> [Stated exercise]: Quote the data below in full, please, without altering anything.

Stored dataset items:
┌──
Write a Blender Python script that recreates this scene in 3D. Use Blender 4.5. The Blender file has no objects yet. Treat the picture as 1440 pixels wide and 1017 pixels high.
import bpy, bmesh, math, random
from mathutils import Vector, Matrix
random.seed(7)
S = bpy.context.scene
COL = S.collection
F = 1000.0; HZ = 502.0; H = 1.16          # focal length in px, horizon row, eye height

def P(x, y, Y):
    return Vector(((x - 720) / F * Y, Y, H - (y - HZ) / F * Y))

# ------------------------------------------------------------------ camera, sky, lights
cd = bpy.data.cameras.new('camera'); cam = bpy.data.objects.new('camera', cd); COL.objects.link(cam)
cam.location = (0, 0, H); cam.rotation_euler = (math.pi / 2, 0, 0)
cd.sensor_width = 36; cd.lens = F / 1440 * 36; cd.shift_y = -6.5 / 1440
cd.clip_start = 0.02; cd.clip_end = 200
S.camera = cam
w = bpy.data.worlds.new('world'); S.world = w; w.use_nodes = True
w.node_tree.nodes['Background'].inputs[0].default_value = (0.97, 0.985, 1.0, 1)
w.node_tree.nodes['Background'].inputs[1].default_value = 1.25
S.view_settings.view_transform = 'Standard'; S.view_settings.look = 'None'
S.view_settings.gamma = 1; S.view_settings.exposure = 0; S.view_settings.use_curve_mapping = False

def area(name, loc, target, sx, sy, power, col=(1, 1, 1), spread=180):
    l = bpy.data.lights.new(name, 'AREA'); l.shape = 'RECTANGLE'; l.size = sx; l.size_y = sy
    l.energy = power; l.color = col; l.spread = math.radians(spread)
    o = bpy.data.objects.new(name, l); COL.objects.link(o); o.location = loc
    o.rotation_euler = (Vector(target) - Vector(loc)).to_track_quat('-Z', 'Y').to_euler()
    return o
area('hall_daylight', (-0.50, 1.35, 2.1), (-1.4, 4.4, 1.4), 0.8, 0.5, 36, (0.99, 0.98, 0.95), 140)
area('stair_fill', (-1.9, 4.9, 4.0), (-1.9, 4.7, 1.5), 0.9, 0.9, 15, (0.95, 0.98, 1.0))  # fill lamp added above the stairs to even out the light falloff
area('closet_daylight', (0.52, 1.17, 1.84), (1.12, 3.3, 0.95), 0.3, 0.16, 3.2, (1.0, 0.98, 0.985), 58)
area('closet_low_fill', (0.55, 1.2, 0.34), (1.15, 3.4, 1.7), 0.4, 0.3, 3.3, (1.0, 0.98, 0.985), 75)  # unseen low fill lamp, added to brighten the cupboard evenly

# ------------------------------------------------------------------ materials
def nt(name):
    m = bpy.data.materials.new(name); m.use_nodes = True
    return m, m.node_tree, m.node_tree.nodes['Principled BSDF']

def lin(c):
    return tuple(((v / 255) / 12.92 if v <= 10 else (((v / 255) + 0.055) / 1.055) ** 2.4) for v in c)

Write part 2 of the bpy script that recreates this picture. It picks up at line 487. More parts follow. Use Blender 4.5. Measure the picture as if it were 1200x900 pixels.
└──
> [Output below]:
Write a Blender Python script that recreates this scene in 3D. Use Blender 4.5. The Blender file has no objects yet. Treat the picture as 1440 pixels wide and 1017 pixels high.
import bpy, bmesh, math, random
from mathutils import Vector, Matrix
random.seed(7)
S = bpy.context.scene
COL = S.collection
F = 1000.0; HZ = 502.0; H = 1.16          # focal length in px, horizon row, eye height

def P(x, y, Y):
    return Vector(((x - 720) / F * Y, Y, H - (y - HZ) / F * Y))

# ------------------------------------------------------------------ camera, sky, lights
cd = bpy.data.cameras.new('camera'); cam = bpy.data.objects.new('camera', cd); COL.objects.link(cam)
cam.location = (0, 0, H); cam.rotation_euler = (math.pi / 2, 0, 0)
cd.sensor_width = 36; cd.lens = F / 1440 * 36; cd.shift_y = -6.5 / 1440
cd.clip_start = 0.02; cd.clip_end = 200
S.camera = cam
w = bpy.data.worlds.new('world'); S.world = w; w.use_nodes = True
w.node_tree.nodes['Background'].inputs[0].default_value = (0.97, 0.985, 1.0, 1)
w.node_tree.nodes['Background'].inputs[1].default_value = 1.25
S.view_settings.view_transform = 'Standard'; S.view_settings.look = 'None'
S.view_settings.gamma = 1; S.view_settings.exposure = 0; S.view_settings.use_curve_mapping = False

def area(name, loc, target, sx, sy, power, col=(1, 1, 1), spread=180):
    l = bpy.data.lights.new(name, 'AREA'); l.shape = 'RECTANGLE'; l.size = sx; l.size_y = sy
    l.energy = power; l.color = col; l.spread = math.radians(spread)
    o = bpy.data.objects.new(name, l); COL.objects.link(o); o.location = loc
    o.rotation_euler = (Vector(target) - Vector(loc)).to_track_quat('-Z', 'Y').to_euler()
    return o
area('hall_daylight', (-0.50, 1.35, 2.1), (-1.4, 4.4, 1.4), 0.8, 0.5, 36, (0.99, 0.98, 0.95), 140)
area('stair_fill', (-1.9, 4.9, 4.0), (-1.9, 4.7, 1.5), 0.9, 0.9, 15, (0.95, 0.98, 1.0))  # fill lamp added above the stairs to even out the light falloff
area('closet_daylight', (0.52, 1.17, 1.84), (1.12, 3.3, 0.95), 0.3, 0.16, 3.2, (1.0, 0.98, 0.985), 58)
area('closet_low_fill', (0.55, 1.2, 0.34), (1.15, 3.4, 1.7), 0.4, 0.3, 3.3, (1.0, 0.98, 0.985), 75)  # unseen low fill lamp, added to brighten the cupboard evenly

# ------------------------------------------------------------------ materials
def nt(name):
    m = bpy.data.materials.new(name); m.use_nodes = True
    return m, m.node_tree, m.node_tree.nodes['Principled BSDF']

def lin(c):
    return tuple(((v / 255) / 12.92 if v <= 10 else (((v / 255) + 0.055) / 1.055) ** 2.4) for v in c)

Write part 2 of the bpy script that recreates this picture. It picks up at line 487. More parts follow. Use Blender 4.5. Measure the picture as if it were 1200x900 pixels.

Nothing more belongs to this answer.